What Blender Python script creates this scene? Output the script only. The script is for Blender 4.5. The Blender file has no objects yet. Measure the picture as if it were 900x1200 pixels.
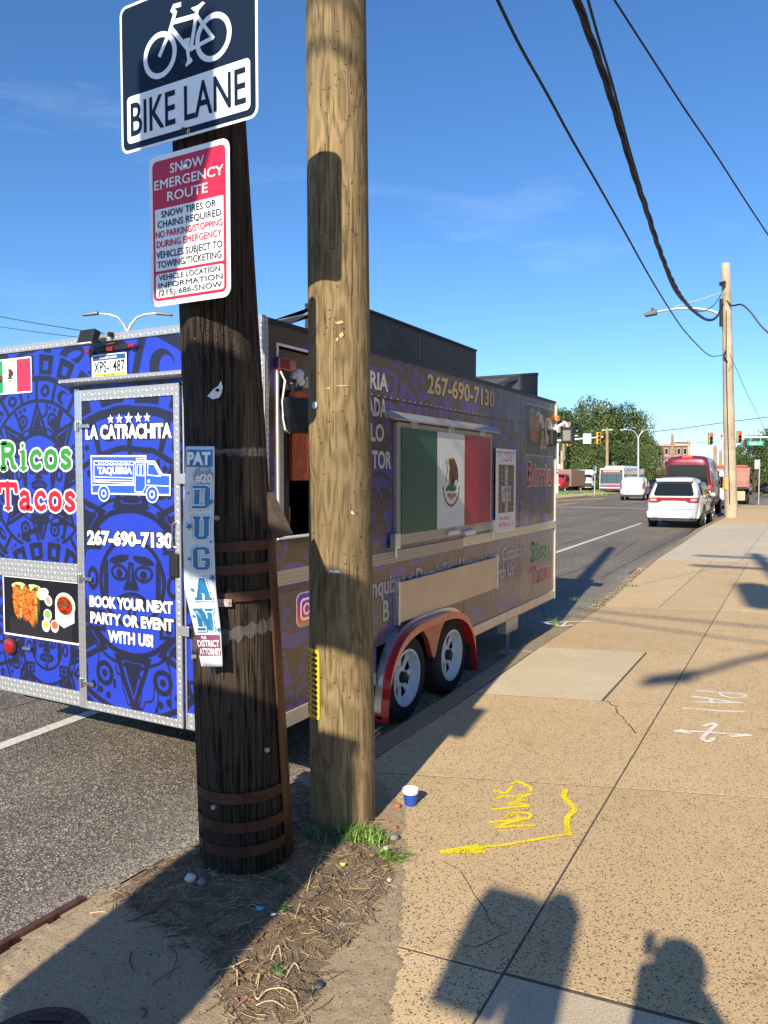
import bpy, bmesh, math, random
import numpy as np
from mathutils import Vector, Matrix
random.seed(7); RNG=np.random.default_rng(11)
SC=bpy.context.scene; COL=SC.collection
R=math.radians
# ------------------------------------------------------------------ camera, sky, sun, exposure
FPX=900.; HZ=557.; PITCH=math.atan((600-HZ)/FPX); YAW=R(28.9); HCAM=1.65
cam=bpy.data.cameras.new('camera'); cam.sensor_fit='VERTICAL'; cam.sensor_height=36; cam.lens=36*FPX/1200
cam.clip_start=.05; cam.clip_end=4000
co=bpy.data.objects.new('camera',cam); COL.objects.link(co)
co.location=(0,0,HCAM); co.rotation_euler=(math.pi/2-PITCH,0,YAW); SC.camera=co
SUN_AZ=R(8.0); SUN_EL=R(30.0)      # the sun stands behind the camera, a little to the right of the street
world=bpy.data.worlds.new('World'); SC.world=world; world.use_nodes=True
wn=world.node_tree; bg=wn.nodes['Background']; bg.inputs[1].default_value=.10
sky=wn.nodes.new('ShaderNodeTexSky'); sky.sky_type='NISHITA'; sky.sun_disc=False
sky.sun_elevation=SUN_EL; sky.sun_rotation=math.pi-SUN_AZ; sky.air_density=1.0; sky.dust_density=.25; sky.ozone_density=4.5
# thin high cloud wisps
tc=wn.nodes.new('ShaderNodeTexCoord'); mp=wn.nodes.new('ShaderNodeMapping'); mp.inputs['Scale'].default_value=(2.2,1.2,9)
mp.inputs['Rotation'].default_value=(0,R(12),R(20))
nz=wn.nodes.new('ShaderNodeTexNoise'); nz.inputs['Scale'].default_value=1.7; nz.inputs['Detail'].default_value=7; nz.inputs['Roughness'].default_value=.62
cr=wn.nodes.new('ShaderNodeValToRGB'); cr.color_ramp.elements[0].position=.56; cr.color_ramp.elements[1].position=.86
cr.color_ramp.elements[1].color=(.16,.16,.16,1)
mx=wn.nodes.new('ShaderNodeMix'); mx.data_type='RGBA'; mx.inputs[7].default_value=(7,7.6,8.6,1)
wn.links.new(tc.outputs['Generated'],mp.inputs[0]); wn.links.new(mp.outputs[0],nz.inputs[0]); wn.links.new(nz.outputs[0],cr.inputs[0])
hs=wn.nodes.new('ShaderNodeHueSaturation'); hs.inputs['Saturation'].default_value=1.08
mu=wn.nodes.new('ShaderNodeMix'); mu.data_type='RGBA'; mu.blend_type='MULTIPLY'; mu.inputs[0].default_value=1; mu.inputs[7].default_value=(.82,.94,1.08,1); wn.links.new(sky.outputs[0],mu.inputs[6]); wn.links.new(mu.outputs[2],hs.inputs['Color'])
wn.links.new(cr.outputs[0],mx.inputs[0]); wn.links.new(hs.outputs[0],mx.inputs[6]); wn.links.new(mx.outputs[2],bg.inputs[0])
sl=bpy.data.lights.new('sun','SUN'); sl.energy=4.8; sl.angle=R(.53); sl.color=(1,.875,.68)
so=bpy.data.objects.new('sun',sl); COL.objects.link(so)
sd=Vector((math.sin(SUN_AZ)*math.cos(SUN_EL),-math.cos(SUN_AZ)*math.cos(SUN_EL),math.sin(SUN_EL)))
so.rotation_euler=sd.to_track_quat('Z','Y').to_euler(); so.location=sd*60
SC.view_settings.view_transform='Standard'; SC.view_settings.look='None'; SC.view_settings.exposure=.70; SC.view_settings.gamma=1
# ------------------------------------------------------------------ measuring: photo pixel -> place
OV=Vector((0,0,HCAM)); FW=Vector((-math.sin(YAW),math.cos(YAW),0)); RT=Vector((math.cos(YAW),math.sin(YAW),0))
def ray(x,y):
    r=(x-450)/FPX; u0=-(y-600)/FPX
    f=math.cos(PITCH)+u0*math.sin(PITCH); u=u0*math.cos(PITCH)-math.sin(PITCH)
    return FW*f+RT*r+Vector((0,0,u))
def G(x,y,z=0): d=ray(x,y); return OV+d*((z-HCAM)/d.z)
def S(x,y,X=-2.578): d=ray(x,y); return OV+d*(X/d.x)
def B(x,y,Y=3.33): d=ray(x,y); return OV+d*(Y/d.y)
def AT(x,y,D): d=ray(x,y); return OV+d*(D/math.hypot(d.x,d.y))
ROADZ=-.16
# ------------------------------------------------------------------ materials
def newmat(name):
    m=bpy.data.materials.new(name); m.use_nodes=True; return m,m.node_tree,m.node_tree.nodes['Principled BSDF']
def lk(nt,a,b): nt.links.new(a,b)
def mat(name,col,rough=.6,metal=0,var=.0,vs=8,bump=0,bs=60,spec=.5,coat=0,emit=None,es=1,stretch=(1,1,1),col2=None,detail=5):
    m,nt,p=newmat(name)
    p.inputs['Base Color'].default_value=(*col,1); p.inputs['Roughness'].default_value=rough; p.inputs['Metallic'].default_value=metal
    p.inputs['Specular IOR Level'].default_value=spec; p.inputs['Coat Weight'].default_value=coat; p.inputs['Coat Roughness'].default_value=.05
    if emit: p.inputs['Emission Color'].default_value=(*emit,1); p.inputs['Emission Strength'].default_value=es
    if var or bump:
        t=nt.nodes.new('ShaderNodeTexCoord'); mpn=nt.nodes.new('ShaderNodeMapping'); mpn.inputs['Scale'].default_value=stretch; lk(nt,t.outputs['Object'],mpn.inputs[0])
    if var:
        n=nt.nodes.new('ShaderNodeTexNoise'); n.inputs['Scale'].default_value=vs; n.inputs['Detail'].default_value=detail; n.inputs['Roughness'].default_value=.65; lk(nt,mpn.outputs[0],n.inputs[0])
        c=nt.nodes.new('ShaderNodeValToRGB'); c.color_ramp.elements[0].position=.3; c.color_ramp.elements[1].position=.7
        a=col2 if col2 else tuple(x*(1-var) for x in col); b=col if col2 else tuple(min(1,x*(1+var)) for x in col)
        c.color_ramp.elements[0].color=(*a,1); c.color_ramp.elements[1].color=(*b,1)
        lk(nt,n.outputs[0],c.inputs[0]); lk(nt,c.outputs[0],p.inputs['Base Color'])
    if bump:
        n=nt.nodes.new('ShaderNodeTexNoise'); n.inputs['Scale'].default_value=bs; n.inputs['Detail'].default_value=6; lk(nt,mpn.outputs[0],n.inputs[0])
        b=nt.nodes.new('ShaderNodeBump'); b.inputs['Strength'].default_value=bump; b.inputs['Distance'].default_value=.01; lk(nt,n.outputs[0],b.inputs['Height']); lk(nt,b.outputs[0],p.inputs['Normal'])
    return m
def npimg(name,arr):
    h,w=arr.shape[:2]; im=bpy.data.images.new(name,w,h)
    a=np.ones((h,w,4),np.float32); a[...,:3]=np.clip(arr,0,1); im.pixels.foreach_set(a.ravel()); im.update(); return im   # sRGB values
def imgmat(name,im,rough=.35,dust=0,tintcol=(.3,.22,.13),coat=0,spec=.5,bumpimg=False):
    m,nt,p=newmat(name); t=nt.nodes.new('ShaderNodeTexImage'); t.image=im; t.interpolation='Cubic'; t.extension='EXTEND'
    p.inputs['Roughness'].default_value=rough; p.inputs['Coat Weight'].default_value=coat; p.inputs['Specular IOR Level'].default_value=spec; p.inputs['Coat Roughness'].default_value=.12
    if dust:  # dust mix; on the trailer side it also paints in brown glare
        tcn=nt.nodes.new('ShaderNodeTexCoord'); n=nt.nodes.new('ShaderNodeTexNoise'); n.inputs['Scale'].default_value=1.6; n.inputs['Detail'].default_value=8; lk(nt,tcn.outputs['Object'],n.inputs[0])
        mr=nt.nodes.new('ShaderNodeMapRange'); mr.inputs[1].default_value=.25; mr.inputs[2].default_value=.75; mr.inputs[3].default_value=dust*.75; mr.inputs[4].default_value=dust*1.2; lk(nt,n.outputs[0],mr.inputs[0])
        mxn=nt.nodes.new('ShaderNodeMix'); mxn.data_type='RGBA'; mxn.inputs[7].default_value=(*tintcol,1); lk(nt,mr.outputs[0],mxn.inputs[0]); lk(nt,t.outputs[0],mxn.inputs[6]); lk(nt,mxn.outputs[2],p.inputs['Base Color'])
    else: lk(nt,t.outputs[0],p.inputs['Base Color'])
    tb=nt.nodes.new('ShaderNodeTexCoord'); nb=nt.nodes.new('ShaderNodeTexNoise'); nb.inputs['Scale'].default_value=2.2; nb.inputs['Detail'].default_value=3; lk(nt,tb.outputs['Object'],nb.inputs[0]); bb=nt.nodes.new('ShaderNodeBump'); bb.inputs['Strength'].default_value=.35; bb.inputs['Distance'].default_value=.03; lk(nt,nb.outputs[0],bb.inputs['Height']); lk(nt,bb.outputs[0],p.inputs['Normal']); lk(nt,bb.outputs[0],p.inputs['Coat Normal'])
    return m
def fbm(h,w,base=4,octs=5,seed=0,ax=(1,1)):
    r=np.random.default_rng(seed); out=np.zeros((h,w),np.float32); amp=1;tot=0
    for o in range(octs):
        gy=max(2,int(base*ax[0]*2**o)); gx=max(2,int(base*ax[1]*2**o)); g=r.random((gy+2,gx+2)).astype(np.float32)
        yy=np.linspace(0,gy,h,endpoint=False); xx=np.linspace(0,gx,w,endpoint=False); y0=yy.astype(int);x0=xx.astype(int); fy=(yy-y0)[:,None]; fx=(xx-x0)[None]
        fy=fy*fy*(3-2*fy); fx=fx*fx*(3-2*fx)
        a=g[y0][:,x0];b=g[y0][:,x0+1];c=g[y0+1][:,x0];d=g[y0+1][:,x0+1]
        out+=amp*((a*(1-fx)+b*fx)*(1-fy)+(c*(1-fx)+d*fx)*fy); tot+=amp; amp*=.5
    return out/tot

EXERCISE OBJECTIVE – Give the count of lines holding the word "objects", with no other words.

SOLUTION TO THE EXERCISE – 3